“Por favor, anota pra mim?!” – Fiado em tempos de cartão
Tradição do caderninho ainda se mantém no Centro de Florianópolis
Um costume que perdeu popularidade nas últimas décadas ainda resiste no Centro de Florianópolis: o mercado de bairro que anota os valores das compras no caderninho para pagamento no final do mês.
Um dos últimos redutos a manter a prática é o Mercado Grasel, na avenida Hercílio Luz. O tradicional estabelecimento abriu as portas há 35 anos e desde então tem uma clientela cativa.
A proprietária Marlene Grasel afirma que atualmente cerca de 40 clientes ainda pagam após receberem o salário ou aposentadoria. “A maioria é de idosos das redondezas que se acostumaram e insistem em manter o hábito”.
No início das atividades o caderninho contemplava centenas de clientes. Mas, pouco a pouco, o costume foi desaparecendo. Entre os motivos, Marlene aponta para a maquininha do cartão de crédito. “Foi isso que mudou o quadro definitivamente”.
Uma das clientes que ainda cultiva a prática é Glória Mello. Moradora de um dos prédios no ‘Paredão’ da Hercílio Luz, anota todas as compras e paga no fim do mês. Para ela, o sistema facilita a sua rotina. “Vou ao mercadinho várias vezes por dia para comprar uma coisa ou outra que estiver precisando”, disse, enquanto pede para anotar uma cartela de pilhas.
Marlene Grasel fundou o minimercado em 1984, junto com a irmã Anair, após adquirir o ponto onde funcionava um açougue. Numa área de aproximadamente 40 metros quadrados, tem à disposição dos clientes todos os produtos, como qualquer grande supermercado, carecendo apenas de maior variedade de marcas em razão da limitação do espaço.

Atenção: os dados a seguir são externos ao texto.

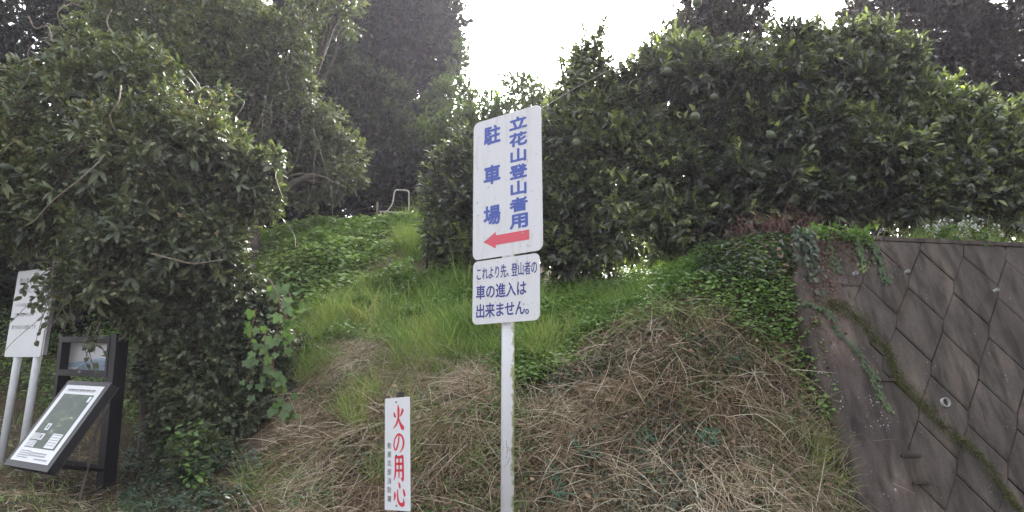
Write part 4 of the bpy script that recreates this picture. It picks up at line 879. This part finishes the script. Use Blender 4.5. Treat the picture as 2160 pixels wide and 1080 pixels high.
for (px, py, Y, rr_, lab) in [(1290, 520, 10.6, 55, 'sunlit pale bush glimpsed under the citrus trees just right of the tall sign'), (1400, 515, 10.4, 60, 'sunlit pale bush glimpsed under the citrus trees left of the ivy mat'), (1500, 500, 10.2, 50, 'sunlit pale bush glimpsed under the citrus trees above the ivy mat')]:
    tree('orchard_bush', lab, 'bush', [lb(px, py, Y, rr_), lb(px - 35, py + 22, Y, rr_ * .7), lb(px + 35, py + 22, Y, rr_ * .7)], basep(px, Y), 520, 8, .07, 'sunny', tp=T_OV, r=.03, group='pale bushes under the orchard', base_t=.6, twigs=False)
# vine-covered tree, middle left
vt_l = [lb(300, 60, 9.6, 150), lb(470, 70, 9.5, 150), lb(590, 110, 9.5, 105), lb(560, 250, 9.8, 150), lb(670, 330, 10, 95), lb(725, 350, 10, 62, 75), lb(640, 395, 10, 75, 55), lb(420, 200, 9.2, 150), lb(630, 40, 9.8, 65), lb(500, 360, 9.8, 120), lb(450, -40, 9.8, 110), lb(330, 320, 9.2, 140), lb(720, 20, 10, 40, 50)]
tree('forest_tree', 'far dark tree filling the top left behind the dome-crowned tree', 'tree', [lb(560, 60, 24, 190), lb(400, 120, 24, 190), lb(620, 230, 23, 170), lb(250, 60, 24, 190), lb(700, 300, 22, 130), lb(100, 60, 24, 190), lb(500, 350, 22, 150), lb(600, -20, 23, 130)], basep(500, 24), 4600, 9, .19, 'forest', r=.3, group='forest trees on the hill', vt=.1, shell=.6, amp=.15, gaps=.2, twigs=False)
e, p = tree('vine_covered_tree', 'broad tree draped in small-leaved vines left of the far slope', 'tree', vt_l, basep(500, 9.4), 11500, 8, .062, 'small', tp=T_OV, r=.16, base_t=.5, tipbright=.35, droop=.25, gaps=.30, amp=.4, out=40)
mb = MB()
for i in range(20):
    x0, y0 = rng.uniform(260, 700), rng.uniform(-20, 330); Y = 8.9 + rng.uniform(-.2, .5); pts = [P(x0, y0, Y)]
    for k in range(rng.integers(3, 6)): pts.append(pts[-1] + [rng.normal(0, .12), rng.normal(-.02, .05), -rng.uniform(.15, .4)])
    mb.tube(spline(pts, 5), .0045, 5)
mb.build('hanging_stems', G['stem'], e, True)
# citrus orchard
def citrus(lab, lobes, base, n, fruit, **k):
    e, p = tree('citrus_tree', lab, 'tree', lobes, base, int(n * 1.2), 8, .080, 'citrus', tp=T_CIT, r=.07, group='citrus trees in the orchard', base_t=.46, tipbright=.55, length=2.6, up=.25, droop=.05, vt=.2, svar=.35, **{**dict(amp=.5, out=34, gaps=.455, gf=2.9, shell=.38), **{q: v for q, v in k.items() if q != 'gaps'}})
    for (px, py, Y, rad) in fruit:
        bm_ = MB(); c = P(px, py, Y); V = []; Fq = []; na, nb = 14, 9
        for j in range(nb + 1):
            th = math.pi * j / nb
            for i in range(na): ph = 2 * math.pi * i / na; V.append(c + rad * np.array([math.sin(th) * math.cos(ph), math.sin(th) * math.sin(ph), math.cos(th) * .92]))
        Fq = [(j * na + i, j * na + (i + 1) % na, (j + 1) * na + (i + 1) % na, (j + 1) * na + i) for j in range(nb) for i in range(na)]
        bm_.add(V, Fq); bm_.tube([c + [0, 0, rad * .85], c + [.01, 0, rad * 1.5]], .003, 5); bm_.build('fruit', G['fruit'], e, True)
    return e
citrus('leftmost citrus tree, low and bushy beside the dark stake left of the tall sign', [lb(965, 355, 8.6, 42), lb(930, 400, 8.5, 30, 40), lb(1010, 430, 8.3, 80), lb(1060, 360, 8.3, 75), lb(955, 510, 8.3, 55, 52), lb(1050, 530, 8.0, 70), lb(945, 450, 8.4, 42), lb(978, 305, 8.6, 16, 24)], basep(990, 8.5), 2400, [(1085, 520, 7.5, .045)], amp=.25, out=6)
citrus('citrus tree right of the tall sign reaching up with a thin sprig against the sky', [lb(1200, 330, 7.5, 95), lb(1180, 440, 7.3, 105), lb(1220, 530, 7.2, 80, 55), lb(1285, 260, 7.3, 75), lb(1195, 250, 7.6, 45), lb(1240, 145, 7.5, 30, 38), lb(1215, 185, 7.4, 28), lb(1255, 85, 7.6, 12, 20), lb(1180, 118, 7.5, 8, 8), lb(1290, 205, 7.3, 40), lb(1110, 500, 7.4, 70)], basep(1200, 7.6), 3400, [(1216, 302, 6.85, .050), (1203, 155, 7.1, .045), (1242, 130, 7.1, .045), (1228, 160, 7.1, .040)])
citrus('large citrus tree in the middle of the orchard with green fruit', [lb(1330, 340, 7.2, 110), lb(1395, 225, 7.2, 92), lb(1470, 170, 7.2, 80), lb(1455, 370, 7, 130), lb(1350, 480, 7, 100, 70), lb(1480, 480, 6.9, 110, 60), lb(1555, 200, 7, 115), lb(1345, 165, 7.3, 45, 30), lb(1410, 110, 7.4, 30, 28), lb(1560, 330, 6.9, 100)], basep(1430, 7.3), 4700, [(1466, 246, 6.35, .052), (1409, 150, 6.6, .045), (1505, 205, 6.4, .042), (1470, 5, 7.4, .06), (1625, 285, 6.3, .045)], gaps=.40)
citrus('citrus tree directly behind the ivy mat and the left end of the wall', [lb(1620, 300, 6.9, 105), lb(1610, 430, 6.8, 95, 70), lb(1720, 190, 7.2, 115), lb(1700, 330, 6.9, 110), lb(1720, 430, 6.8, 85, 60), lb(1690, 120, 7.4, 50), lb(1790, 120, 7.4, 75), lb(1640, 190, 7.0, 90)], basep(1680, 7.2), 4300, [(1800, 55, 7.2, .045), (1750, 110, 6.7, .042), (1797, 378, 6.3, .04)], gaps=.33)
citrus('citrus tree behind the wall with a pale sunlit top', [lb(1830, 240, 7.2, 100), lb(1850, 380, 7, 105, 90), lb(1950, 420, 6.9, 85, 75), lb(1960, 270, 7, 85, 70), lb(1800, 330, 7, 90), lb(1870, 160, 7.3, 80), lb(2010, 250, 7.1, 60)], basep(1880, 7.4), 4000, [(1883, 142, 6.7, .04), (2110, 253, 6.4, .045)], gaps=.3)
citrus('rightmost citrus tree at the right edge of the picture', [lb(2060, 320, 6.9, 90), lb(2100, 420, 6.8, 100, 75), lb(2180, 350, 6.8, 110), lb(2030, 400, 6.8, 70), lb(2260, 440, 6.8, 100), lb(2240, 300, 7, 100)], basep(2120, 7.2), 3600, [(2093, 322, 6.2, .045)], gaps=.3)
# big-leaved shrub, left
sh_l = [lb(120, 240, 6.5, 140), lb(280, 190, 6.4, 120), lb(60, 380, 6.2, 140), lb(250, 350, 6.0, 170), lb(420, 320, 6.2, 125), lb(490, 410, 6.2, 75), lb(120, 462, 6.2, 105, 72), lb(300, 500, 6.0, 150, 120), lb(420, 530, 6.1, 105, 90), lb(240, 600, 6.0, 95, 70), lb(-80, 300, 6.4, 150), lb(-60, 450, 6.3, 105), lb(180, 120, 6.5, 70, 60), lb(540, 350, 6.3, 42), lb(552, 430, 6.3, 30)]
b_s = basep(330, 6.9); e = empty('large_leaved_shrub', b_s, 'huge overhanging evergreen shrub with long leaves in rosettes at the left', 'shrub'); trunk(b_s, sh_l[:6], .09, e)
sprigs(sh_l, 1050, 9, .130, G['loquat'], T_LOQ, e, spread=1.0, length=.9, whorl=True, up=.35, tipbright=.15, base_t=.5, name='rosette_leaves', shell=.28, gaps=.3)
e = empty('climbing_vine', b_s + [.1, -.1, 0], 'small-leaved climbing vine with curling pale tendrils smothering the large-leaved shrub', 'vine')
sprigs(sh_l, 15000, 8, .046, G['small'], T_OV, e, length=3.0, base_t=.5, droop=.12, name='leaves', shell=.42, gaps=.36, amp=.42, tipbright=.55, vt=.22, out=90)
L_ = np.array(sh_l); mb = MB()
for i in range(46):
    l = L_[rng.integers(0, len(L_))]; d = rdir(1)[0]; d[1] = -abs(d[1]); d[2] = abs(d[2]) * .8; c = l[:3] + nrm(d) * l[3:6] * 1.02; pts = [c]; v = rdir(1)[0] * .13
    for k in range(rng.integers(3, 7)): v = v * .8 + rng.normal(0, .07, 3) + [0, 0, -.01]; pts.append(pts[-1] + v)
    mb.tube(spline(pts, 5), rng.uniform(.0022, .005), 5)
for pts in ([(70, 470, 5.05), (110, 425, 5.0), (160, 385, 5.0), (200, 350, 5.05), (222, 325, 5.1)], [(320, 535, 5.1), (370, 548, 5.0), (410, 556, 5.0), (470, 548, 5.1)], [(245, 280, 5.3), (232, 245, 5.2), (250, 215, 5.2), (255, 180, 5.3)], [(400, 150, 5.5), (422, 190, 5.4), (380, 198, 5.4), (350, 205, 5.4)], [(130, 60, 5.8), (122, 25, 5.7), (150, 8, 5.8), (165, 12, 5.8)], [(235, 70, 5.8), (225, 45, 5.8), (235, 20, 5.8)], [(60, 35, 5.8), (75, 60, 5.8), (100, 55, 5.7), (110, 90, 5.7)]):
    mb.tube(spline([P(*q) for q in pts], 6), .006, 6)
mb.build('tendrils', G['stem'], e, True)
# leafy twigs hanging over the notice board and the glazed box
def hang(p0, p1, lab, n, size=.062):
    a, b = P(*p0), P(*p1); e = empty('hanging_branch', a, lab, 'branch', 'leafy branches hanging over the boards'); mb = MB(); P_ = []; D_ = []
    for i in range(7):
        q = a + (b - a) * rng.uniform(.6, 1.05) + rng.normal(0, .09, 3) * [1, .5, .8]; c = spline([a + rng.normal(0, .05, 3), (a + q) / 2 + rng.normal(0, .05, 3), q], 6); mb.tube(c, np.linspace(.005, .002, len(c)), 5)
        for k in range(n): j = int(len(c) * (.3 + .7 * rng.random())) - 1; P_.append(c[j]); D_.append(rdir(1)[0] + [0, 0, -.5])
    mb.build('stem', G['rod'], e); P_ = np.array(P_); leaf_mesh('leaves', G['loquat'], T_OV, P_, nrm(np.array(D_)), nrm(rdir(len(P_)) + [0, 0, .6]), size * rng.uniform(.6, 1.2, len(P_)), .45 + rng.normal(0, .15, len(P_)), e)
hang((118, 560, 5.75), (78, 665, 5.45), 'leafy branch hanging across the front of the white notice board', 17)
hang((190, 700, 5.7), (205, 770, 5.75), 'browned leafy branch hanging in front of the glazed box', 5)
hang((130, 600, 5.8), (95, 730, 5.5), 'lowest leafy branch reaching the notice board bottom corner', 4)
# ivy thicket under the shrub
th_l = [lb(350, 650, 6.3, 100), lb(470, 640, 6.3, 100), lb(545, 650, 6.5, 50, 65), lb(540, 740, 6.4, 85), lb(440, 780, 6.3, 110), lb(560, 820, 6.4, 70, 60), lb(390, 890, 6.3, 75, 90), lb(470, 890, 6.2, 80, 80), lb(430, 980, 5.9, 80, 60), lb(620, 760, 6.8, 35, 60), lb(465, 570, 6.4, 65), lb(350, 780, 6.6, 60, 80)]
b_t = basep(480, 6.6); e = empty('ivy_thicket', b_t, 'dark ivy-smothered thicket spilling down the bank below the large-leaved shrub', 'shrub'); trunk(b_t, th_l[:10], .05, e)
sprigs(th_l, 7200, 8, .043, G['small'], T_OV, e, length=2.2, base_t=.34, droop=.35, tipbright=.3, gaps=.30, vt=.13)
e = empty('lobed_leaf_vine', P(600, 620, 5.9), 'broad lobed-leaf vine hanging down the right side of the ivy thicket', 'vine'); mb = MB(); Ps = []
for pts in ([(570, 590), (590, 640), (585, 700), (575, 760), (585, 810), (592, 850)], [(540, 650), (530, 710), (535, 770), (520, 800)], [(600, 600), (615, 640), (600, 680), (598, 720)], [(560, 700), (560, 750), (590, 800), (600, 850), (620, 870)]):
    c = spline([P(x, y, 5.82 + .15 * rng.random()) for x, y in pts], 6); mb.tube(c, .004, 5); Ps += [q for q in c[::2]] + [q for q in c[1::3]]
mb.build('stem', G['redstem'], e, True); Ps = np.array(Ps); n = len(Ps); Ps = Ps + rng.normal(0, .05, (n, 3)) * [1, .4, 1]
leaf_mesh('leaves', G['grape'], T_LOB, Ps, nrm(rdir(n) * .6 + [0, -.2, -1]), nrm(rdir(n) * .35 + [.2, -1, .35]), .10 * rng.uniform(.6, 1.25, n), .45 + rng.normal(0, .18, n), e)

# ------------------------------------------------------------------ thin volume added to imitate the veil of lens flare
hm = bpy.data.materials.new('flare_volume'); hm.use_nodes = True; hn = hm.node_tree.nodes; hn.clear()
vo = hn.new('ShaderNodeVolumePrincipled'); vo.inputs['Density'].default_value = .0012; vo.inputs['Color'].default_value = (.88, .84, 1.0, 1); vo.inputs['Anisotropy'].default_value = .4
oo = hn.new('ShaderNodeOutputMaterial'); hm.node_tree.links.new(vo.outputs[0], oo.inputs['Volume'])
mb = MB(); mb.box((0, 75, 10), (175, 0, 0), (0, 170, 0), (0, 0, 12.5)); tag(mb.build('flare_veil', hm), 'thin purplish volume added in place of lens flare over the view', 'flare_veil', None, 'stuff')

# ivy and soil spilling over the wall's top left corner
n = 230; u_ = rng.uniform(-.12, .07, n); v_ = rng.beta(1, 2, n) * .6 - .05; Q = np.array([WP(a, b, .02) for a, b in zip(u_, v_)]) + WF * rng.uniform(0, .07, n)[:, None]
e = empty('ivy_clump', WP(0, .1, .03), 'dark ivy clump hanging over the left top corner of the concrete wall', 'ivy')
leaf_mesh('leaves', G['ivy'], T_OV, Q, nrm(WV + rdir(n) * .8), nrm(WF + rdir(n) * .5 + [0, 0, .5]), .05 * rng.uniform(.5, 1.2, n), .42 + rng.normal(0, .18, n), e)
n = 1400; u_ = rng.beta(1, 2, n) * .9; v_ = rng.beta(1, 3, n) * .6 - .02; Q = np.array([WP(a, b, .026) for a, b in zip(u_, v_)])
stuff(leaf_mesh('wall_soil_crumbs', G['dead'], T_S, Q, nrm(rdir(n) + WV), nrm(WF + rdir(n)), .016 * rng.uniform(.5, 1.6, n), .2 + rng.normal(0, .15, n)), 'brown soil crumbs washed over the top left of the wall', 'soil')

O calote sempre esteve presente no cotidiano do mercado, porém, isso ‘faz parte do negócio’, segundo Marlene. Ela acrescenta que mesmo nos dias atuais, ‘de vez em quando’ algum cliente das antigas desaparece sem acertar as contas.
Um dos diferenciais do estabelecimento é a entrega a domicílio, após o cliente fazer o pedido pelo telefone. Quando tudo estiver detalhado na caderneta, um funcionário leva até o endereço, sem a necessidade de envolver dinheiro ou cartão.
Mas Marlene Grasel vai logo avisando: a abertura de novas contas para o fiado está suspensa há anos. A mordomia continua apenas para os clientes antigos.
Beira Mar Norte também mantém a tradição
Tradicionalmente, a Panificadora Gomes, na rua Arno Hoeschl desde 1989, era referência no uso do caderninho para os clientes do entorno da Beira Mar Norte.
Hoje, porém, apenas uma dezena de clientes ainda anota as compras e paga no final do mês. “Estamos querendo acabar com o costume que, após o apogeu do cartão de crédito, não tem mais sentido”, afirma o atendente Volmir Gonçalves.
Ele explica que mantém o hábito porque esses fregueses, a maioria idosos, não abre mão do privilegio. “Se suspender, esses clientes podem se ofender e deixar de comprar aqui”.
Alguns ditados populares:
– Fiado só amanhã
– Fiado só para quem pagar adiantado
– Fiado é igual a barba, se não cortar só cresce
– Fiado só se faz a um bom amigo, e o bom amigo nunca pede fiado.
– Fiado só para maiores de 90 anos acompanhado dos pais.
– Nota de falecimento: aquele que em vida se chamou fiado faleceu ontem, vítima de calotes, deixando viúva, dona cobrança e seus filhos menores, pendura, volto depois e amanhã eu pago. A família enlutada agradece se você não falar o nome do falecido. Não traga rosas e sim dinheiro!